> _Work to do_: Please output the data below exactly as given, starting at its first line and stopping after the line that contains "COL = S.collection".

> _Material_:
▼
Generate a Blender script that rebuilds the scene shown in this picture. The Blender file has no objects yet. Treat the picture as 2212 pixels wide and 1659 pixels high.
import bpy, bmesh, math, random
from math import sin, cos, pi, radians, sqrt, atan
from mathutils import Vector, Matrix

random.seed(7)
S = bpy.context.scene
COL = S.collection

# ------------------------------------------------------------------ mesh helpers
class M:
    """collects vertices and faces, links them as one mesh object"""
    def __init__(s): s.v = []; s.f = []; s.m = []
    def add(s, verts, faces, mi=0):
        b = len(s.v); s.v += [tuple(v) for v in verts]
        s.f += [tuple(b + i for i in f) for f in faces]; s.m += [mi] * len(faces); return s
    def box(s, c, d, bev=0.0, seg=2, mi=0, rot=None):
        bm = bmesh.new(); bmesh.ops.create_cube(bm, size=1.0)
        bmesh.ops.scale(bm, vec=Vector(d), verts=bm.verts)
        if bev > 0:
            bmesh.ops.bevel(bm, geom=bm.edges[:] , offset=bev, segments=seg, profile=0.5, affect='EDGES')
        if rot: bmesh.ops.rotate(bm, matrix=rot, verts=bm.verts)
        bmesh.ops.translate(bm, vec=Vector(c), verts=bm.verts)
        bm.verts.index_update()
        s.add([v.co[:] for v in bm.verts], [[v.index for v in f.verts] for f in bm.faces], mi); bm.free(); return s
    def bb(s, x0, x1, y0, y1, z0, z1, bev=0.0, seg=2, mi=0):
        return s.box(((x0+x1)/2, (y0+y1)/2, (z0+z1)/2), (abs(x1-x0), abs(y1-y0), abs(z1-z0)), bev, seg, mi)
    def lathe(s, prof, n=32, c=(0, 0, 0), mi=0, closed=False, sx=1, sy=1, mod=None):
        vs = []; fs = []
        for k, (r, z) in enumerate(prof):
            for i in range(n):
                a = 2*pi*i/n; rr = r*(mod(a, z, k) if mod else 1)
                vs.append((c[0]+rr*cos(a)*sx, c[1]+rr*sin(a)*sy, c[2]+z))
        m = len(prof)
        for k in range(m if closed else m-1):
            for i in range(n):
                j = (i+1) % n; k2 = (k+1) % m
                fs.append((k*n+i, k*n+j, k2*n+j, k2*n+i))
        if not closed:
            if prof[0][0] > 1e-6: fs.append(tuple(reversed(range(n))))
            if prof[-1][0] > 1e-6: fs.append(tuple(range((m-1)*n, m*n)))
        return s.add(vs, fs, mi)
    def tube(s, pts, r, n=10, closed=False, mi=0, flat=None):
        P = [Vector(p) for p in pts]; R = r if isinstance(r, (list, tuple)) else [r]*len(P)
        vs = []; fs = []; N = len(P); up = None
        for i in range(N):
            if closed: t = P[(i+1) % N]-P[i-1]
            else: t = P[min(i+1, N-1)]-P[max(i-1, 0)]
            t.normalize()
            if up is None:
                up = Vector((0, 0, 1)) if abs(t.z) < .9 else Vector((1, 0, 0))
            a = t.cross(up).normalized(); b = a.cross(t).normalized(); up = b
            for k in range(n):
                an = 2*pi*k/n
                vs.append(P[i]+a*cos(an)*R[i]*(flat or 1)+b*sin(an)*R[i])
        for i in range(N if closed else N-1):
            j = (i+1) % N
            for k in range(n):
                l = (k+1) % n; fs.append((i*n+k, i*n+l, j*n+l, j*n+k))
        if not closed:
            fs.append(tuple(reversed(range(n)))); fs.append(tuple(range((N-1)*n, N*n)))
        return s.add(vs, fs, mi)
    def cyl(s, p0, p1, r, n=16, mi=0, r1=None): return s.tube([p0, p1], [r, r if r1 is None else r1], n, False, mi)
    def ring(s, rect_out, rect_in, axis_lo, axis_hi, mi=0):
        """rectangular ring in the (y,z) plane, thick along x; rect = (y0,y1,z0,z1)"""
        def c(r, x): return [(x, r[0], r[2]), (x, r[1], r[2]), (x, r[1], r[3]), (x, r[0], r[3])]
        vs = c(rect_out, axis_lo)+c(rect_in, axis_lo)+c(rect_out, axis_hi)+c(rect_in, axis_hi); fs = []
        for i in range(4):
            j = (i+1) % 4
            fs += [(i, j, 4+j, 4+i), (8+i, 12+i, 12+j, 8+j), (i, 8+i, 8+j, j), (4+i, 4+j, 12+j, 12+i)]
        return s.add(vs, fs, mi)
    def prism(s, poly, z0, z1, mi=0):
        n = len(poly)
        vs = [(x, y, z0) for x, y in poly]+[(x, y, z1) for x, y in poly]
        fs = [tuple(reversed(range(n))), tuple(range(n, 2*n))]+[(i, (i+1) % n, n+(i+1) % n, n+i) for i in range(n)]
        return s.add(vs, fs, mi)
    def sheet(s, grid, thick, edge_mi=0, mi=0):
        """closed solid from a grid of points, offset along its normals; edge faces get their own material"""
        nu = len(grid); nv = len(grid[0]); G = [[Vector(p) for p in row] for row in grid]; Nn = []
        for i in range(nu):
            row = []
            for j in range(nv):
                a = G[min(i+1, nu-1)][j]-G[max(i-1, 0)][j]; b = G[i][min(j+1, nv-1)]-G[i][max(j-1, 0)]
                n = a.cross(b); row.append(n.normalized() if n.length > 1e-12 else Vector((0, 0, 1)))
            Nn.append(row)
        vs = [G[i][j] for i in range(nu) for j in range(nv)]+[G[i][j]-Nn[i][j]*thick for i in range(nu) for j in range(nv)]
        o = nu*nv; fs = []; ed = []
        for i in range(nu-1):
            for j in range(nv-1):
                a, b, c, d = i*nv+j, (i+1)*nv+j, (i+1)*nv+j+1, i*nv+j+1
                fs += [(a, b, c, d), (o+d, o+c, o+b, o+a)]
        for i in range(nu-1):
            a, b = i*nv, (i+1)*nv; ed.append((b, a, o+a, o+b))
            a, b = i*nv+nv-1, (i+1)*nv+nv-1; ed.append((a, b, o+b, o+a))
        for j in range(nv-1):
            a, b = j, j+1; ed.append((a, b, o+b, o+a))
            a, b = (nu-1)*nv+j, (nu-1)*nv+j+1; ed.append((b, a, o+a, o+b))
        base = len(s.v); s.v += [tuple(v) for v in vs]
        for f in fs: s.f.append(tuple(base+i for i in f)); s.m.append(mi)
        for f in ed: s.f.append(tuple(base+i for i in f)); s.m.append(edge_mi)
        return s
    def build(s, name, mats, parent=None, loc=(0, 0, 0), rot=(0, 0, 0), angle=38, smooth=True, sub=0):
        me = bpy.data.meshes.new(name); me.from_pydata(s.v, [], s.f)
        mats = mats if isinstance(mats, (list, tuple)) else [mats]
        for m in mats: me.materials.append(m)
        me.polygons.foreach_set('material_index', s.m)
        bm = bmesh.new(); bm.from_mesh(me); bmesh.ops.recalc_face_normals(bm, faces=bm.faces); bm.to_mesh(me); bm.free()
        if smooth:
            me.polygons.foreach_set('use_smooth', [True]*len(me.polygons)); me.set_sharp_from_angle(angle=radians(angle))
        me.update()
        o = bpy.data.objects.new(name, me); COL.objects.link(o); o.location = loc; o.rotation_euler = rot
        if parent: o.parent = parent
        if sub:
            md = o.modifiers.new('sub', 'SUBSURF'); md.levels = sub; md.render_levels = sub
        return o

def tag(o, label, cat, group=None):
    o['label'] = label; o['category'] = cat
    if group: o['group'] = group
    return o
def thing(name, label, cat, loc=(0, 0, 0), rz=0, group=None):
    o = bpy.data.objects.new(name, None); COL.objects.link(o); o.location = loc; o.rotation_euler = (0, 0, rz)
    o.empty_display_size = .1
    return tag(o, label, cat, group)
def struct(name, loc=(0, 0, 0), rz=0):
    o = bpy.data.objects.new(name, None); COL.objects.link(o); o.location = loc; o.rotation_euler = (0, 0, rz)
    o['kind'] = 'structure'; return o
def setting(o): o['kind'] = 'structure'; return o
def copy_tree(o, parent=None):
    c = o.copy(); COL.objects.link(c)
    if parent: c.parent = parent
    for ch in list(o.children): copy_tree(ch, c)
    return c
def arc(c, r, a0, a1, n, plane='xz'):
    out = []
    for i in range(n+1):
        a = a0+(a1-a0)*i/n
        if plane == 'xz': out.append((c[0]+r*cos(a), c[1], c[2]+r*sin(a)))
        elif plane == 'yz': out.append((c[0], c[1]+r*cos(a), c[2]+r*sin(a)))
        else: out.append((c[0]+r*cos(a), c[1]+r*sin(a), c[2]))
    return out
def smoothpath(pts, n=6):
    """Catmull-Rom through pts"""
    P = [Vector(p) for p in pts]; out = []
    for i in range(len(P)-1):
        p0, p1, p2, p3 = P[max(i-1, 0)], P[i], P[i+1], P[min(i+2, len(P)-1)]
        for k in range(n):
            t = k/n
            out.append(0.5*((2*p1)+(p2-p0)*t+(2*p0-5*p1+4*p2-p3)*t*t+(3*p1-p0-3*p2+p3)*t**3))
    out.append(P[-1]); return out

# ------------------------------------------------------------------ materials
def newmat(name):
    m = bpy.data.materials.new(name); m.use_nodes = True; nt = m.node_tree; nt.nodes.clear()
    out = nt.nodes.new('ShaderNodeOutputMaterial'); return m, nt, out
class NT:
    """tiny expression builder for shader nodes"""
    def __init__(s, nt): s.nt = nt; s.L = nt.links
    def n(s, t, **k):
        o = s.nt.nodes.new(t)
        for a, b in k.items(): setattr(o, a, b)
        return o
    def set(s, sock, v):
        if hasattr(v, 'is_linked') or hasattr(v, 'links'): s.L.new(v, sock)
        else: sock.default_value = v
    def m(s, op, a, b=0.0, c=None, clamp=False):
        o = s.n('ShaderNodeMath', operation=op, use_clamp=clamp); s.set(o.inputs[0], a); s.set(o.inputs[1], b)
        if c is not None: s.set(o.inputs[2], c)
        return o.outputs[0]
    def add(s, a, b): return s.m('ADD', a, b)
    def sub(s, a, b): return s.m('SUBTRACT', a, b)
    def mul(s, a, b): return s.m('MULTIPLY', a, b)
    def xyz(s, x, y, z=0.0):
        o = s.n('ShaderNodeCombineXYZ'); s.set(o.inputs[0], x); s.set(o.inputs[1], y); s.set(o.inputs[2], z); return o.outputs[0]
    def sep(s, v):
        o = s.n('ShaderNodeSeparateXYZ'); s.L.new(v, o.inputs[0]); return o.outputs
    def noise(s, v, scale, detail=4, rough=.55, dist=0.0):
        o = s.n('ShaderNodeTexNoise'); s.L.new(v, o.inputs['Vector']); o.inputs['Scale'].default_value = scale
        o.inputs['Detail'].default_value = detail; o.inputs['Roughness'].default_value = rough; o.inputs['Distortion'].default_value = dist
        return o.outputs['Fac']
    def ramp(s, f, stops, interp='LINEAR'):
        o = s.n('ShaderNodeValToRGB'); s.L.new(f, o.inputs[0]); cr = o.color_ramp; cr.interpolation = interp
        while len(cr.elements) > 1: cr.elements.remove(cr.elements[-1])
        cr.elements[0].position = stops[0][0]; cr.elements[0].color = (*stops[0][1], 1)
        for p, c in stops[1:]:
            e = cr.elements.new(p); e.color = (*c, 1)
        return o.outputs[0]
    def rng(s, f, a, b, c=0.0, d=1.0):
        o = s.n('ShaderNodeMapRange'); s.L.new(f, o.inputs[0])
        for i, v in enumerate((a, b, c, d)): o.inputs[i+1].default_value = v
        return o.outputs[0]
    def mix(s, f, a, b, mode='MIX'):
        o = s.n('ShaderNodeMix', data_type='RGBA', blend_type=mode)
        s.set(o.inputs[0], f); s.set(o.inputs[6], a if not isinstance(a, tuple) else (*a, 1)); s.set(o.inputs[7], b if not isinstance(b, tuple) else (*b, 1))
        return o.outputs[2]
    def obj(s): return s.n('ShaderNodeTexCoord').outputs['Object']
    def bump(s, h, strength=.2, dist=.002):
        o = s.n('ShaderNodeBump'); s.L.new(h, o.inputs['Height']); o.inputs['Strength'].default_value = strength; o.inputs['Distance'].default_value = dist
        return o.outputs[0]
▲
> _Response to this task_:
Generate a Blender script that rebuilds the scene shown in this picture. The Blender file has no objects yet. Treat the picture as 2212 pixels wide and 1659 pixels high.
import bpy, bmesh, math, random
from math import sin, cos, pi, radians, sqrt, atan
from mathutils import Vector, Matrix

random.seed(7)
S = bpy.context.scene
COL = S.collection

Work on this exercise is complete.